Mr Musk has been accused of antagonizing potential buyers with controversial political views and accused of diverting attention – and resources – to his other companies, including social media site X, formerly Twitter, which he bought in 2022.

‘I voted against’

image caption, Ven Kolli wants to send a message to the board

“If it was 2018, I would have voted yes, but today, after everything that has happened, I voted no,” says investor Ven Kolli, an IT consultant from Colorado who owns one of the company’s cars and is a first-time Tesla buyer. shares almost ten years ago.

Although the 42-year-old expects the deal to pass, he hopes the tough vote will send a message to Tesla’s board, which has faced concerns for years that it is not exercising sufficient oversight of Mr Musk. He is not worried about losing Mr Musk because he believes Tesla has reached a point where it can succeed without him.

“Since the Twitter acquisition closed, a number of decisions made by Elon Musk in particular have been very questionable,” he says.

“At the end of the day, while he’s the CEO, his responsibility is to Tesla, and I think the board has lost sight of that,” he says. “This is my opportunity to make my voice heard, however small.

Legal experts say it is unclear whether the court will accept the new vote, which is not binding, and allow the company to restore the payroll. At least one shareholder has already sued the company’s move.

But Tesla appears to be hoping the resounding victory will help as its legal battle continues, says Ann Lipton, a law professor at Tulane University.

“If shareholders overwhelmingly approve the pay package, then Musk hopes, and he may be right, that the court will think twice about striking it down again,” he says.

With the vote looming, Mr. Musk and the company have pushed their case with a flurry of news and television appearances, even announcing a lottery for shareholders for a Musk-led tour of its Texas factory.

Mr. Musk has stirred up drama on social media, celebrating investors who voted in favor while accusing naysayers of violating their oath of office.

The entrepreneur, who already owns about 13% of the company, has also raised the specter that he will leave Tesla unless he gets a bigger stake.

But Mr. Musk’s retention may be a less compelling argument than it once was, says Steve Westly, founder of the Westly Group, an early backer of Tesla.

“Elon is a unique visionary … but I don’t know if that means he’s necessary to run any or all of these companies today,” says Mr. Westly, who no longer owns stock.

“No one stays at the top forever, especially when you’re trying to run seven companies at once.”

“We believe it should be paid”

image source, Getty Images

image caption, Tesla is also asking shareholders to approve a reincorporation plan in Texas, where it has a large factory

Opponents of the deal include shareholder advisory firms ISS and Glass-Lewis, as well as several major government-affiliated investors, among them Norges Bank, which manages Norway’s pension fund and is one of Tesla’s 10 biggest backers.

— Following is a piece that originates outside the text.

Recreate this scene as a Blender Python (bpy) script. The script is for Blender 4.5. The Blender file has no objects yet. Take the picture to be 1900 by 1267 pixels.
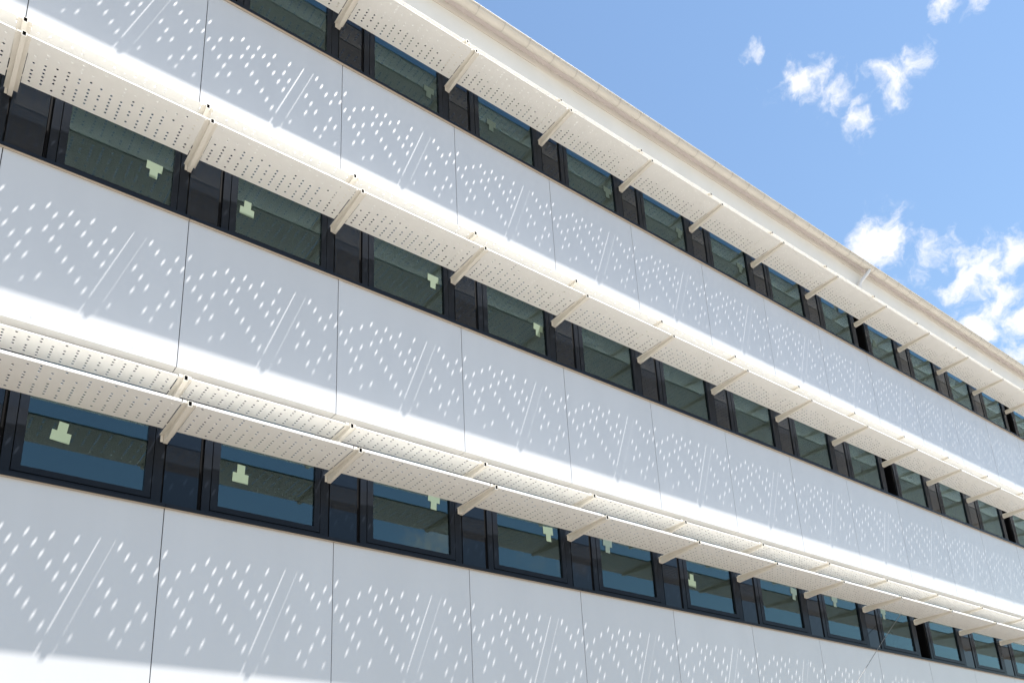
import bpy, math, random
from mathutils import Vector, Matrix

SC = bpy.context.scene
COL = SC.collection
R = random.Random(7)

# ------------------------------------------------------------------ camera
W = 1.8                                   # facade module
CAM = Vector((-2.1579, -8.1940, 1.6))
RIGHT = Vector((0.7969, -0.6023, -0.0474))
YAW, PITCH, ROLL = 0.66369, 0.32340, -0.05007
cd = bpy.data.cameras.new('camera')
cd.sensor_width = 36.0
cd.lens = 30.677
cd.shift_y = 0.23449
cd.clip_start = 0.05
cd.clip_end = 3000.0
co = bpy.data.objects.new('camera', cd)
COL.objects.link(co)
f = Vector((math.sin(YAW)*math.cos(PITCH), math.cos(YAW)*math.cos(PITCH), math.sin(PITCH)))
r = Vector((math.cos(YAW), -math.sin(YAW), 0.0))
u = r.cross(f)
r2 = math.cos(ROLL)*r + math.sin(ROLL)*u
u2 = -math.sin(ROLL)*r + math.cos(ROLL)*u
m = Matrix((r2, u2, -f)).transposed().to_4x4()
m.translation = CAM
co.matrix_world = m
SC.camera = co

# ------------------------------------------------------------------ sun, sky, exposure
SUNV = Vector((1.36, -1.0, 3.72)).normalized()
SUN_EL = math.asin(SUNV.z)
SUN_AZ = math.atan2(SUNV.x, SUNV.y)       # clockwise from +Y
sd = bpy.data.lights.new('sun', 'SUN')
sd.energy = 5.0
sd.angle = math.radians(0.5)
sd.color = (1.0, 0.96, 0.90)
so = bpy.data.objects.new('sun', sd)
COL.objects.link(so)
so.rotation_euler = SUNV.to_track_quat('Z', 'Y').to_euler()
so.location = (10, -20, 40)

SC.view_settings.view_transform = 'Standard'
SC.view_settings.look = 'None'
SC.view_settings.gamma = 1.0
SC.view_settings.use_curve_mapping = False
SC.view_settings.exposure = 1.28

wd = bpy.data.worlds.new('World')
SC.world = wd
wd.use_nodes = True
nt = wd.node_tree
nt.nodes.clear()
N = nt.nodes.new
L = nt.links.new

def link(a, b):
    L(a, b)

def mth(op, a, b=None, c=None, clamp=False):
    n = N('ShaderNodeMath'); n.operation = op; n.use_clamp = clamp
    for i, v in enumerate((a, b, c)):
        if v is None: continue
        if isinstance(v, (int, float)): n.inputs[i].default_value = v
        else: L(v, n.inputs[i])
    return n.outputs[0]

sky = N('ShaderNodeTexSky')
sky.sky_type = 'NISHITA'
sky.sun_disc = False
sky.sun_elevation = SUN_EL
sky.sun_rotation = SUN_AZ
sky.altitude = 200
sky.air_density = 1.6
sky.dust_density = 0.0
sky.ozone_density = 3.0
tc = N('ShaderNodeTexCoord')
# clouds: ragged puffs laid out by direction, broken up by fractal noise
DIR = tc.outputs['Generated']
nw = N('ShaderNodeTexNoise'); nw.inputs['Scale'].default_value = 34.0; nw.inputs['Detail'].default_value = 4.0
L(DIR, nw.inputs['Vector'])
vs = N('ShaderNodeVectorMath'); vs.operation = 'SUBTRACT'; L(nw.outputs['Color'], vs.inputs[0]); vs.inputs[1].default_value = (.5, .5, .5)
vm = N('ShaderNodeVectorMath'); vm.operation = 'SCALE'; L(vs.outputs[0], vm.inputs[0]); vm.inputs['Scale'].default_value = 0.035
va = N('ShaderNodeVectorMath'); va.operation = 'ADD'; L(DIR, va.inputs[0]); L(vm.outputs[0], va.inputs[1])
BLOBS = [  # puffs: direction, angular radius, weight
 (0.593,0.3385,0.7306, 0.0113, 0.95), (0.6079,0.3506,0.7124, 0.0058, 0.8), (0.6318,0.3257,0.7034, 0.0171, 1.3),
 (0.6393,0.3066,0.7052, 0.0169, 1), (0.6587,0.2989,0.6905, 0.0188, 0.95), (0.6742,0.2928,0.6781, 0.0113, 0.85),
 (0.6846,0.2991,0.6647, 0.0161, 1), (0.6813,0.264,0.6827, 0.0192, 1), (0.6837,0.2386,0.6896, 0.016, 0.95),
 (0.6924,0.2676,0.6701, 0.0115, 0.8), (0.6738,0.2026,0.7106, 0.0136, 1.2), (0.6871,0.1846,0.7027, 0.0117, 0.95),
 (0.7457,0.3315,0.578, 0.026, 1.45), (0.7422,0.3515,0.5706, 0.0194, 1.25), (0.7321,0.3483,0.5854, 0.0142, 0.75),
 (0.7748,0.2955,0.5589, 0.0234, 0.85), (0.7754,0.318,0.5455, 0.0299, 0.55), (0.8073,0.2687,0.5253, 0.0296, 1.35),
 (0.8099,0.2472,0.532, 0.0224, 1.15), (0.8016,0.29,0.5229, 0.0195, 1.05), (0.8231,0.2718,0.4986, 0.0311, 1.05),
 (0.8227,0.2951,0.4859, 0.0245, 1.25), (0.837,0.2608,0.481, 0.0261, 1.1), (0.8453,0.2757,0.4576, 0.0288, 0.9),
 (0.5088,-0.7817,0.3606, 0.0289, 1.1), (0.4844,-0.7943,0.3666, 0.0211, 0.9), (0.5956,-0.7239,0.3481, 0.0237, 0.8),
 (0.6333,-0.6983,0.3336, 0.0316, 0.7), (0.4093,-0.8203,0.3995, 0.0158, 0.7),
]
tot = None
for x, y, z, rad, w in BLOBS:
    d = N('ShaderNodeVectorMath'); d.operation = 'DISTANCE'
    L(va.outputs[0], d.inputs[0]); d.inputs[1].default_value = (x, y, z)
    q = mth('DIVIDE', d.outputs['Value'], rad)
    q = mth('MULTIPLY', q, q)
    g = mth('MULTIPLY', mth('EXPONENT', mth('MULTIPLY', q, -0.75)), w)
    tot = g if tot is None else mth('MAXIMUM', tot, g)
nf = N('ShaderNodeTexNoise'); nf.inputs['Scale'].default_value = 46.0; nf.inputs['Detail'].default_value = 10.0; nf.inputs['Roughness'].default_value = 0.60
L(va.outputs[0], nf.inputs['Vector'])
tot = mth('MINIMUM', tot, 1.35)
dens = mth('ADD', mth('MULTIPLY', mth('SUBTRACT', nf.outputs['Fac'], 0.5), 5.2), mth('MULTIPLY', mth('SUBTRACT', tot, 0.74), 2.0))
mr = N('ShaderNodeMapRange'); mr.interpolation_type = 'SMOOTHSTEP'
L(dens, mr.inputs[0]); mr.inputs[1].default_value = -0.75; mr.inputs[2].default_value = 1.45
fade = N('ShaderNodeMapRange'); fade.interpolation_type = 'SMOOTHSTEP'
L(tot, fade.inputs[0]); fade.inputs[1].default_value = 0.08; fade.inputs[2].default_value = 0.45
cover = mth('MULTIPLY', mr.outputs[0], fade.outputs[0])
mixc = N('ShaderNodeMix'); mixc.data_type = 'RGBA'
L(cover, mixc.inputs['Factor'])
L(sky.outputs[0], mixc.inputs['A'])
mixc.inputs['B'].default_value = (6.8, 6.8, 7.0, 1)
bg = N('ShaderNodeBackground'); bg.inputs['Strength'].default_value = 0.07
L(mixc.outputs['Result'], bg.inputs['Color'])
wo = N('ShaderNodeOutputWorld'); L(bg.outputs[0], wo.inputs[0])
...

Prominent Tesla investors such as Ron Baron and Cathie Wood, as well as established firms such as Scottish Mortgage Investment Trust, are among those expressing support.

The trust, which owns about 3.1 million shares, says it backed the deal in 2018 because it “set out extremely exciting targets that would earn shareholders a huge amount of money if achieved.”

“Having agreed to it, we believe it should be paid.”

Executive compensation packages at large firms are typically approved by around 90% of the vote.

Although the deal may not meet that threshold, analysts give it a good chance of going through, especially if Mr. Musk’s efforts to win support among his large public fan base are successful.

“We will focus on making better cars”

image source, Getty Images

image caption, The Tesla Model Y is the world’s best-selling electric car

Retail investors, unlike professional firms, own more than 40% of Tesla shares, an unusually high number that reflects the company’s popularity.

Some say their enthusiasm has waned.

“There have been a lot of distractions that aren’t about developing the brand and making better cars, and I feel like that’s what we should focus on,” says Kheirallah Ashkar, a 28-year-old engineer from Washington, DC, who first invested in the firm in 2020.

“He’s done a good job, but I don’t think it’s good enough to warrant the crazy money they’re asking for us.

But on stock trading platform eToro, where Tesla has long been one of the most popular stocks, 97% of the votes cast were in favor of the plan.

Almost a third of the roughly 2 million shares held on the platform were voted, an unusually high figure.

“We were pleasantly surprised by the size of the turnout, but I don’t think we were surprised by the direction of the vote,” says eToro CEO Yoni Assia.

“We have a lot of Tesla fans on eToro and a lot of Elon fans… It will be very interesting to see the voting results.”